** start DATA FOR THE TASK **

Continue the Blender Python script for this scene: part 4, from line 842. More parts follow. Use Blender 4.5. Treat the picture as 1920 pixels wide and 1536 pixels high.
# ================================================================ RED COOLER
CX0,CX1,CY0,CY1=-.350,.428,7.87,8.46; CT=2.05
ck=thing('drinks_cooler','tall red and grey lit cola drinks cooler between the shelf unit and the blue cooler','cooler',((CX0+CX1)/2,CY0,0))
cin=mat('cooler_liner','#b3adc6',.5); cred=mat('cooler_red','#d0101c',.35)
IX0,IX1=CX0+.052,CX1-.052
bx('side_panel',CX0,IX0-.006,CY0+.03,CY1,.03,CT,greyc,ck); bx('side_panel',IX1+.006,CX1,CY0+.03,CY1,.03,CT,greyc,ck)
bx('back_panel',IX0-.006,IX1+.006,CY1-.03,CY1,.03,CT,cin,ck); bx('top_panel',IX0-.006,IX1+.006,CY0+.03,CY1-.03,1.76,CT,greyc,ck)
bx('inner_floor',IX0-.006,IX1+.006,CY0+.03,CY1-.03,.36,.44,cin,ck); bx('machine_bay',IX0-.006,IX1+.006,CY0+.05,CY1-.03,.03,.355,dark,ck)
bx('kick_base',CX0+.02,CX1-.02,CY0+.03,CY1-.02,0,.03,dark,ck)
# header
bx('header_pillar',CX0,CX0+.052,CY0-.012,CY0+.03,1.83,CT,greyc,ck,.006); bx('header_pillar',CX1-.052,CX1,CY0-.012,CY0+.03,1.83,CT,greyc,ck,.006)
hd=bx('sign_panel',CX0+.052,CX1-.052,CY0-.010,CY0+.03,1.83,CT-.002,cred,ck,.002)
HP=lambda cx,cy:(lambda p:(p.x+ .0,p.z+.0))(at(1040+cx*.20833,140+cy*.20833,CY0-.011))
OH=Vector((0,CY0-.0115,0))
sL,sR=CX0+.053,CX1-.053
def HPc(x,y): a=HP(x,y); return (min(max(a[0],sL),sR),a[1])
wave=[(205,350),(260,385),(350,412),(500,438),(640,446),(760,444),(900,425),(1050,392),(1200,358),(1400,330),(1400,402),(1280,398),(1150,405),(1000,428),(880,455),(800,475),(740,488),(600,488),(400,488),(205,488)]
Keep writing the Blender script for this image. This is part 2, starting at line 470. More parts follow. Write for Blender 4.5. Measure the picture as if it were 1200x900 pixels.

** end DATA FOR THE TASK **

**WHAT IS EXPECTED:** Print again each line of the listing above, exactly as it appears.

**RESULT OF THIS EXERCISE:**
Continue the Blender Python script for this scene: part 4, from line 842. More parts follow. Use Blender 4.5. Treat the picture as 1920 pixels wide and 1536 pixels high.
# ================================================================ RED COOLER
CX0,CX1,CY0,CY1=-.350,.428,7.87,8.46; CT=2.05
ck=thing('drinks_cooler','tall red and grey lit cola drinks cooler between the shelf unit and the blue cooler','cooler',((CX0+CX1)/2,CY0,0))
cin=mat('cooler_liner','#b3adc6',.5); cred=mat('cooler_red','#d0101c',.35)
IX0,IX1=CX0+.052,CX1-.052
bx('side_panel',CX0,IX0-.006,CY0+.03,CY1,.03,CT,greyc,ck); bx('side_panel',IX1+.006,CX1,CY0+.03,CY1,.03,CT,greyc,ck)
bx('back_panel',IX0-.006,IX1+.006,CY1-.03,CY1,.03,CT,cin,ck); bx('top_panel',IX0-.006,IX1+.006,CY0+.03,CY1-.03,1.76,CT,greyc,ck)
bx('inner_floor',IX0-.006,IX1+.006,CY0+.03,CY1-.03,.36,.44,cin,ck); bx('machine_bay',IX0-.006,IX1+.006,CY0+.05,CY1-.03,.03,.355,dark,ck)
bx('kick_base',CX0+.02,CX1-.02,CY0+.03,CY1-.02,0,.03,dark,ck)
# header
bx('header_pillar',CX0,CX0+.052,CY0-.012,CY0+.03,1.83,CT,greyc,ck,.006); bx('header_pillar',CX1-.052,CX1,CY0-.012,CY0+.03,1.83,CT,greyc,ck,.006)
hd=bx('sign_panel',CX0+.052,CX1-.052,CY0-.010,CY0+.03,1.83,CT-.002,cred,ck,.002)
HP=lambda cx,cy:(lambda p:(p.x+ .0,p.z+.0))(at(1040+cx*.20833,140+cy*.20833,CY0-.011))
OH=Vector((0,CY0-.0115,0))
sL,sR=CX0+.053,CX1-.053
def HPc(x,y): a=HP(x,y); return (min(max(a[0],sL),sR),a[1])
wave=[(205,350),(260,385),(350,412),(500,438),(640,446),(760,444),(900,425),(1050,392),(1200,358),(1400,330),(1400,402),(1280,398),(1150,405),(1000,428),(880,455),(800,475),(740,488),(600,488),(400,488),(205,488)]
Keep writing the Blender script for this image. This is part 2, starting at line 470. More parts follow. Write for Blender 4.5. Measure the picture as if it were 1200x900 pixels.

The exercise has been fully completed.